11. The microelectromechanical system as recited in claim 1, wherein the first electrode structure and the second electrode structure are arranged for an electrical capacitance between the first electrode structure and the second electrode structure to change nonlinearly during the relative movement.

Description

BRIEF DESCRIPTION OF THE DRAWINGS

(1) FIG. 1 shows a schematic representation of an electrode system according to a first specific embodiment of the present invention.

(2) FIG. 2 shows a schematic representation of an electrode configuration according to a second specific embodiment of the present invention.

(3) FIG. 3 shows a schematic representation of an electrode configuration according to a third specific embodiment of the present invention.

(4) FIG. 4 shows a schematic representation of an electrode configuration according to a fourth specific embodiment of the present invention.

(5) FIG. 5 shows a schematic representation of an electrode configuration according to a fifth specific embodiment of the present invention.

DETAILED DESCRIPTION OF EXAMPLE EMBODIMENTS

(6) In the various Figures, identical parts are provided with the same reference characters, and are therefore generally named or mentioned only once.

(7) FIG. 1 shows a schematic representation of an electrode configuration 1 according to a first specific embodiment of the present invention. Electrode configuration 1 is part of a microelectromechanical system. It includes a first electrode structure 10 and a second electrode structure 20. One of the first and second electrode structures 10, 20 is for example connected fixedly to a substrate, and the other electrode structure 10, 20 is part of an oscillating body that is movable relative to the substrate. Correspondingly, first and second electrode structure 10, 20 can carry out a movement relative to one another along a movement axis 100. During such a relative movement, a finger 21 of second electrode structure 20 can penetrate deeper into a receptacle 11 of first electrode structure 10, or can be moved further out of receptacle 11. It is for example possible that movement axis 100 coincides with the drive movement axis of the microelectromechanical system.

(8) Movement axis 100 is typically made at least substantially parallel to a surface of the substrate. Perpendicular to movement axis 100 (and perpendicular to the substrate surface), receptacle 11 has a first width 12. First width 12 is here constant over the entire extension of first receptacle 11 (along movement axis 100). Finger 21 has a second width 22 perpendicular to movement axis 100 (and parallel to the substrate surface). Over a second region 23 of finger 21, second width 22 of the finger here tapers in the direction of immersion (of the finger) along movement axis 100 and thus in the direction of a first main body 14 of first electrode structure 1. Second region 23 extends well beyond half of the overall extension of finger 21 along movement axis 100. In the remaining part of finger 21, second width 23 of finger 21 remains constant. Various other geometries are also possible; for example, second region 23 could have one or more interruptions in which second width 22 remains constant. Through the tapering of finger 21, the change of the capacitance between first and second electrode structure 10, 20 as a function of the immersion depth (along movement axis 100) is nonlinear.

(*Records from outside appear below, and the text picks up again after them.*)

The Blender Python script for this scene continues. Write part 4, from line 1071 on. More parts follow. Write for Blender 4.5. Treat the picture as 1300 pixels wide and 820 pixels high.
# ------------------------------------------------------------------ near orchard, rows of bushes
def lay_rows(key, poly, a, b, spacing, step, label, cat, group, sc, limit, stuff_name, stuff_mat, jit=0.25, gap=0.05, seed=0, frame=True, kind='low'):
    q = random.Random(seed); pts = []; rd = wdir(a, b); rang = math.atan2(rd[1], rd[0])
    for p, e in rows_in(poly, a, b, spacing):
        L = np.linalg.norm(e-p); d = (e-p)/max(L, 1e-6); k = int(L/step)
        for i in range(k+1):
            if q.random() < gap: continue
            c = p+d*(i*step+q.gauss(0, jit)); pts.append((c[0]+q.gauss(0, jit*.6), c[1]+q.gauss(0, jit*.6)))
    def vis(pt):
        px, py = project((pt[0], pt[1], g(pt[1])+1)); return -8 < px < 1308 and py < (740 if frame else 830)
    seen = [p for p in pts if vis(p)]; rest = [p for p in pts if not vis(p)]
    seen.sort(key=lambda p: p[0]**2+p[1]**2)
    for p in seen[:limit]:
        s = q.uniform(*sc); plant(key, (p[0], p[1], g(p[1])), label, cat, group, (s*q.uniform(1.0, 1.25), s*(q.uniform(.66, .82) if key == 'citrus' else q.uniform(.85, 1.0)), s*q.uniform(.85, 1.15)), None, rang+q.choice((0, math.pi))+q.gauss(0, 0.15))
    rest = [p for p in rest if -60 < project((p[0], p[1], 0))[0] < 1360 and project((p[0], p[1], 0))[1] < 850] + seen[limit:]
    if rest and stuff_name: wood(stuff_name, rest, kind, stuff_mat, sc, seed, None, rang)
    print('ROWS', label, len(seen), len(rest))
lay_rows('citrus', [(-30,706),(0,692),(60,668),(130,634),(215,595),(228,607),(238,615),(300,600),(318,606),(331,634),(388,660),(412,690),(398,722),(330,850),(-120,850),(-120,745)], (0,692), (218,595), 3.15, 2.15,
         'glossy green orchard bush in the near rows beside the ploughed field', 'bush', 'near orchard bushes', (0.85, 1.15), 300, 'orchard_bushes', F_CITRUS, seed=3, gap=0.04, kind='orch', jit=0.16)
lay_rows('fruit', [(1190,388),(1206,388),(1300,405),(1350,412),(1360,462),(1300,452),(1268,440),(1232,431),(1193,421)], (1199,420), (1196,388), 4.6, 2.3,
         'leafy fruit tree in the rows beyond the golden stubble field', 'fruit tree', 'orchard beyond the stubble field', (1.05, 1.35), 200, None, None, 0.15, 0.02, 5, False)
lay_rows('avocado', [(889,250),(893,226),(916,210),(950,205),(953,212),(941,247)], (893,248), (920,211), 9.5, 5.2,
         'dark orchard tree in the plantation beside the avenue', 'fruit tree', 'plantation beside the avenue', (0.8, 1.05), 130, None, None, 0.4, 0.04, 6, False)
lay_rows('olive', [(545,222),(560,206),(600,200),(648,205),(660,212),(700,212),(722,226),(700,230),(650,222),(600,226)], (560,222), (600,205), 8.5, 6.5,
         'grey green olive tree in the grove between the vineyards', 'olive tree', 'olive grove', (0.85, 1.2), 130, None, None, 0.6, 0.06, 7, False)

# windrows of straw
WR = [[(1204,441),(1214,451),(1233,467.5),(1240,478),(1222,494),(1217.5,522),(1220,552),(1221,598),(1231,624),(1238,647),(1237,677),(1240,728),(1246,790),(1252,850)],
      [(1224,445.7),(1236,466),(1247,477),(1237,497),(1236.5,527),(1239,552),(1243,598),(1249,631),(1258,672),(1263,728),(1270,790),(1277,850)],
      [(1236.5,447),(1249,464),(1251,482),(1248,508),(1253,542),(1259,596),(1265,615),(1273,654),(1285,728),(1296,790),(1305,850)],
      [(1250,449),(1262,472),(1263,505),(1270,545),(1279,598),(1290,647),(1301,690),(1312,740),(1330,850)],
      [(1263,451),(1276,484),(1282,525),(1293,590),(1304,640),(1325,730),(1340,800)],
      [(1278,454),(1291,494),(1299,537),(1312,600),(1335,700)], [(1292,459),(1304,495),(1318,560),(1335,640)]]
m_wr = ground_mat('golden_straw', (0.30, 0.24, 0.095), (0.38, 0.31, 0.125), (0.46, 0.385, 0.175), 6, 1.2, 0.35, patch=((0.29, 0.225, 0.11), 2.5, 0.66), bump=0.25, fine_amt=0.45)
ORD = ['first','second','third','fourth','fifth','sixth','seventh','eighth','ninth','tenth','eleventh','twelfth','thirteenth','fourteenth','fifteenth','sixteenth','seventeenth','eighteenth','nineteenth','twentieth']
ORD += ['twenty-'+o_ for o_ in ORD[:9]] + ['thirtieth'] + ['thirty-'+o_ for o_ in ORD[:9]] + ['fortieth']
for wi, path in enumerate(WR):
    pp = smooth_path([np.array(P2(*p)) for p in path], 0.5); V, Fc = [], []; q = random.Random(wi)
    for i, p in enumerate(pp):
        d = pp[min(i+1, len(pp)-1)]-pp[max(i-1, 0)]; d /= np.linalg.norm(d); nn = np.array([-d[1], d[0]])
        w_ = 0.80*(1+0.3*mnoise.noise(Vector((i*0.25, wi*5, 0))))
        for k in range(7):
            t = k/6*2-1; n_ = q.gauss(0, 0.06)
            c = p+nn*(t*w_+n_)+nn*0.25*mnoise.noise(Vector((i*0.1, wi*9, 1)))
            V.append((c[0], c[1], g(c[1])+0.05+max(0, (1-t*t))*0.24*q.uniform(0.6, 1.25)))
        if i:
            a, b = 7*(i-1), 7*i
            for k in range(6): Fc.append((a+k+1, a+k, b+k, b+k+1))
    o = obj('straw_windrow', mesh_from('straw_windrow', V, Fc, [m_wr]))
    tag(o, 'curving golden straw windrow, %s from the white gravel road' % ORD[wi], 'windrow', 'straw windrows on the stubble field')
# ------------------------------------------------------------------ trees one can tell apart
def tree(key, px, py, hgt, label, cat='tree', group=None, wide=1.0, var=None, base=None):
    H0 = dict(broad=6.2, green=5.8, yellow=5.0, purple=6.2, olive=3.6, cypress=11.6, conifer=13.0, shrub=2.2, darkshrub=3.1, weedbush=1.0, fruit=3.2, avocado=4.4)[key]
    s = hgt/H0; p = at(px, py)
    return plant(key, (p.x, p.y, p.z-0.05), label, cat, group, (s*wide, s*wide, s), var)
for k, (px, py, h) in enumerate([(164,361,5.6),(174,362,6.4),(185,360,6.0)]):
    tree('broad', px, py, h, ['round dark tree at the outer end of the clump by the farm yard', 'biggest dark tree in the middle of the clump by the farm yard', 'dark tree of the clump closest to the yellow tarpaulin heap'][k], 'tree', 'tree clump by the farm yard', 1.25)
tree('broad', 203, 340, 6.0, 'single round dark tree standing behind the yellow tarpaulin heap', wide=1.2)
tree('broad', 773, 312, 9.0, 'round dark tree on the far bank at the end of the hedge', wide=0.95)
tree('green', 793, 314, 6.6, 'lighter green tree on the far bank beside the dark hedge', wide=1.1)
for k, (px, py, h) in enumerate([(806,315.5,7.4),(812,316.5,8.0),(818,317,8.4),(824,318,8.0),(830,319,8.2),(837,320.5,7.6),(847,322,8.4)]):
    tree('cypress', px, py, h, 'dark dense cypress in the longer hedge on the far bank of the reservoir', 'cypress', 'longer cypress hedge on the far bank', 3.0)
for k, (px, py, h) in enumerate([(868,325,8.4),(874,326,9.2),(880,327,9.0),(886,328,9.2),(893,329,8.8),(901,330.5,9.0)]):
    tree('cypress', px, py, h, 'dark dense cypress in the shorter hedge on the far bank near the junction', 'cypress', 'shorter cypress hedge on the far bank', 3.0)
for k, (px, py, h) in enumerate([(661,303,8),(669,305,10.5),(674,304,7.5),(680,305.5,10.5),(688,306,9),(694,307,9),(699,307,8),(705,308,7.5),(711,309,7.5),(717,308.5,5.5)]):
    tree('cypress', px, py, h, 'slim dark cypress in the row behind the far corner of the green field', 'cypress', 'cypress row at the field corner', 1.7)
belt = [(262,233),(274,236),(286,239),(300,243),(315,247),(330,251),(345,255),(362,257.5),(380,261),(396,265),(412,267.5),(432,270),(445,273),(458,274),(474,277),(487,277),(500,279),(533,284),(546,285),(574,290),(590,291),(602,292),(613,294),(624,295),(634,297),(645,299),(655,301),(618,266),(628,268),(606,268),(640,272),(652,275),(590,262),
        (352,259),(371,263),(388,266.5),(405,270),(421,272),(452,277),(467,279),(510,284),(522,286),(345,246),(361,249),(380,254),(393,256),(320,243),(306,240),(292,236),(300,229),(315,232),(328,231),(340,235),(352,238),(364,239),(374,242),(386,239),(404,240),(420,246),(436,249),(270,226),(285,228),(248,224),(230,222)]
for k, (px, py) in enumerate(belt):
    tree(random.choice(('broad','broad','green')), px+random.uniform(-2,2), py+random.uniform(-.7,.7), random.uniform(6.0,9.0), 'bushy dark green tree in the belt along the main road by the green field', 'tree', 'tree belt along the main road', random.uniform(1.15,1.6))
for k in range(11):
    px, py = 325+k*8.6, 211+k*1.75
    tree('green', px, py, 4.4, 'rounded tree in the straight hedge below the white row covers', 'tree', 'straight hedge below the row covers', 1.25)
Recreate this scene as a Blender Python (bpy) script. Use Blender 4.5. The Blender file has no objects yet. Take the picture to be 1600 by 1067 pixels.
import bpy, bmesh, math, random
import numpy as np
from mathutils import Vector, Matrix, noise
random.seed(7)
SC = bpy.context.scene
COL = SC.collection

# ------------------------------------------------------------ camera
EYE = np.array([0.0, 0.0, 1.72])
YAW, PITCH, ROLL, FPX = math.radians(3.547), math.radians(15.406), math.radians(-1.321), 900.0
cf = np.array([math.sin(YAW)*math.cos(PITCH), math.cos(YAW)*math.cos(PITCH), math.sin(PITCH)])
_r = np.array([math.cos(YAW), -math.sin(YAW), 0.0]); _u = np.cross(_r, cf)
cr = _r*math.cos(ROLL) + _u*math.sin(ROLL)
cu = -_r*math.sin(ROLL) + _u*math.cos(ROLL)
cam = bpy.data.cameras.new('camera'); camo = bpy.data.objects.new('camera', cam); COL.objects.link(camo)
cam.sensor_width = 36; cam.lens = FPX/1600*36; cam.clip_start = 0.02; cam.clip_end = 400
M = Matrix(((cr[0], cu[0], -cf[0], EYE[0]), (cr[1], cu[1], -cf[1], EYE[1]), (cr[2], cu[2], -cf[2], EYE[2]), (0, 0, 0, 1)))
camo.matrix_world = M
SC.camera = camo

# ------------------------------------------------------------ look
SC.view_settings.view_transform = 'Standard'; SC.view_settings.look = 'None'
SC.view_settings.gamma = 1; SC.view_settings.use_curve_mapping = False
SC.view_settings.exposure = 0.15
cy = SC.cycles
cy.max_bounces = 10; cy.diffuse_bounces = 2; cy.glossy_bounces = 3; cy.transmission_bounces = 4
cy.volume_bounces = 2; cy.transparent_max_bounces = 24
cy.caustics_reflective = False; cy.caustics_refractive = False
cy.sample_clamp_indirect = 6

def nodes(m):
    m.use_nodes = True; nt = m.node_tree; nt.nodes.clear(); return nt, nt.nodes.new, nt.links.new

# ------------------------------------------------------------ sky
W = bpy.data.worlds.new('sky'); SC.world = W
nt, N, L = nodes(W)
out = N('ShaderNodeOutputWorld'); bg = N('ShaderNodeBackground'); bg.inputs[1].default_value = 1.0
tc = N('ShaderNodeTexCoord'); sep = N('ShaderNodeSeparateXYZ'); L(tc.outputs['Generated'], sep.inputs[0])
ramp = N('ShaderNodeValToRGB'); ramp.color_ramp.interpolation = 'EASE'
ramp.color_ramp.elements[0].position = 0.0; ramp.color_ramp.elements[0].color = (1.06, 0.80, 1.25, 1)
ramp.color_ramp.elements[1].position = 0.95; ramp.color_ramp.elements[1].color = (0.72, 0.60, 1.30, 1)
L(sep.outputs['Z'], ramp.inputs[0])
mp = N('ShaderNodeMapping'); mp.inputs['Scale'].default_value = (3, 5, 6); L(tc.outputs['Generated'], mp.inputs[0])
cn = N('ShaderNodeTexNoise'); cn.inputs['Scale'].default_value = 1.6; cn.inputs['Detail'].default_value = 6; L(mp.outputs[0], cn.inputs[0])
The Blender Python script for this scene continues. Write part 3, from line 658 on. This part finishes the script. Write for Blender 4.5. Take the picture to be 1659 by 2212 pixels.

In particular, with the specific embodiment shown in FIG. 1, strengthening nonlinearities of a drive oscillation/detection oscillation can be compensated in this way.

(9) FIG. 2 shows a schematic representation of an electrode configuration 1 according to a second specific embodiment of the present invention. In contrast to the first specific embodiment (FIG. 1), second width 22 of finger 21 is at least substantially constant over the entire extension of finger 21. In contrast, first width 12 of receptacle 11 tapers in a first region 13 along movement axis 100, in the direction of first main body 14.

(10) Through this tapering of receptacle 11, the change of the capacitance between the first and second electrode structure 10, 20 as a function of the immersion depth (along movement axis 100) is nonlinear. In particular, with the specific embodiment shown in FIG. 2 strengthening nonlinearities of a drive oscillation/detection oscillation can be compensated in this way.

(11) FIG. 3 shows a schematic representation of an electrode configuration 1 according to a third specific embodiment of the present invention. In the third specific embodiment, second width 22 of finger 21 tapers over second region 23, opposite the immersion direction of finger 21 along movement axis 100. Correspondingly, second width 22 of finger 21 becomes smaller in second region 23 in the direction of second main body 24 of second electrode structure 20. Second region 23 extends well beyond half the overall extension of finger 21 along movement axis 100. In the remaining part, second width 23 of finger 21 remains constant.

(12) FIG. 4 shows a schematic representation of an electrode configuration 1 according to a fourth specific embodiment of the present invention. In contrast to the third specific embodiment (FIG. 3), second width 22 of finger 21 is at least substantially constant over the entire extension of finger 21. In contrast, first width 12 of receptacle 11 tapers in a first region 13 along movement axis 100, in the direction of second main body 24.

(13) With the specific embodiments shown in FIGS. 3 and 4, weakening (negative) nonlinear effects of a drive oscillation/detection isolation can be compensated in this way. Typically, first electrode structure 10 includes a multiplicity of receptacles 11 that are attached alongside one another on first main body 14 of first electrode structure 10. Correspondingly, second electrode structure 20 includes a multiplicity of fingers 21 that are attached on a second main body 24 of second electrode structure 20 and are each capable of being introduced into a receptacle 11.

(14) FIG. 5 shows a schematic representation of an electrode configuration 1 according to a fifth specific embodiment of the present invention. As is shown in FIG. 5, fingers 21 and receptacles 11, each of which tapers, can be combined with one another. In this exemplary specific embodiment, first width 12 of receptacle 11 tapers along movement axis 100 in the direction of a first main body 14 of first electrode structure 1 (for example over the entire length of receptacle 11, or, alternatively, only in a first region 13). At the same time, second width 22 of finger 21 tapers in the direction of first main body 14 (for example over the entire length of the finger, or, alternatively, only in a second region 23).

(15) A wide variety of other combinations of fingers 21 and receptacles 11, shown as examples in FIGS. 1 through 5, are also possible.